Kasjer został zwolniony, bo obrażał klientów. Wróci do pracy i dostanie odszkodowanie
Kasjer, który został zwolniony dyscyplinarnie z banku za obrażanie klientów, ma zostać przywrócony, ponieważ pracował w stresogennych warunkach - orzekł sąd w Cremonie na północy Włoch. Nakazał też wypłatę odszkodowania.
Naganne zachowanie mężczyzny wobec klientów zarejestrowały dwukrotnie kamery monitoringu zainstalowane w banku. Właśnie to było podstawą do jego zwolnienia w marcu zeszłego roku.

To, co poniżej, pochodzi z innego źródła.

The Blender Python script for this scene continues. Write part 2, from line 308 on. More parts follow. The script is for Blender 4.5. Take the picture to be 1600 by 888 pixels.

Sąd w Cremonie w wydanym wyroku stwierdził, że należy anulować tę decyzję i wypłacić pracownikowi odszkodowanie, które będzie równowartością zarobków za ostatnie 16 miesięcy - podał dziennik "Corriere della Sera". W uzasadnieniu wskazano, że zwolnienie było niesłuszne, bo kasjer przez lata pracował w stresogennym środowisku, co miało wpływ na jego reakcje.
"Pracownika należy z całą pewnością upomnieć za to, że nie potrafił się kontrolować i okazywał zdenerwowanie w okolicznościach wymagających innego zachowania. To jednak nie może być uznane za słuszną przyczynę zwolnienia" - orzekł sąd.
Włoski dziennik wyjaśnił, że kasjer miał 28-letni staż pracy, w tym większość czasu w tym samym banku.
Reprezentujący go prawnik Domenico Tambasco zwrócił uwagę na znaczenie wydanego wyroku, w którym po raz pierwszy sąd stwierdził, iż zachowania podlegające krokom dyscyplinarnym ze strony pracodawców mogą znaleźć uzasadnienie w warunkach wywołujących stres, na jaki narażone są osoby zatrudnione.
"Dysfunkcja organizacyjna może w określonych sytuacjach usprawiedliwić indywidualne postępowanie" - powiedział mecenas Tambasco. Zaznaczył, że pracownik zawsze wyrażał swoje niezadowolenie, także w e-mailach do dyrekcji. W opinii adwokata kierownictwo było świadome stanu emocjonalnego pracownika, który, w pewnych przypadkach, "wywoływał niską odporność na stres".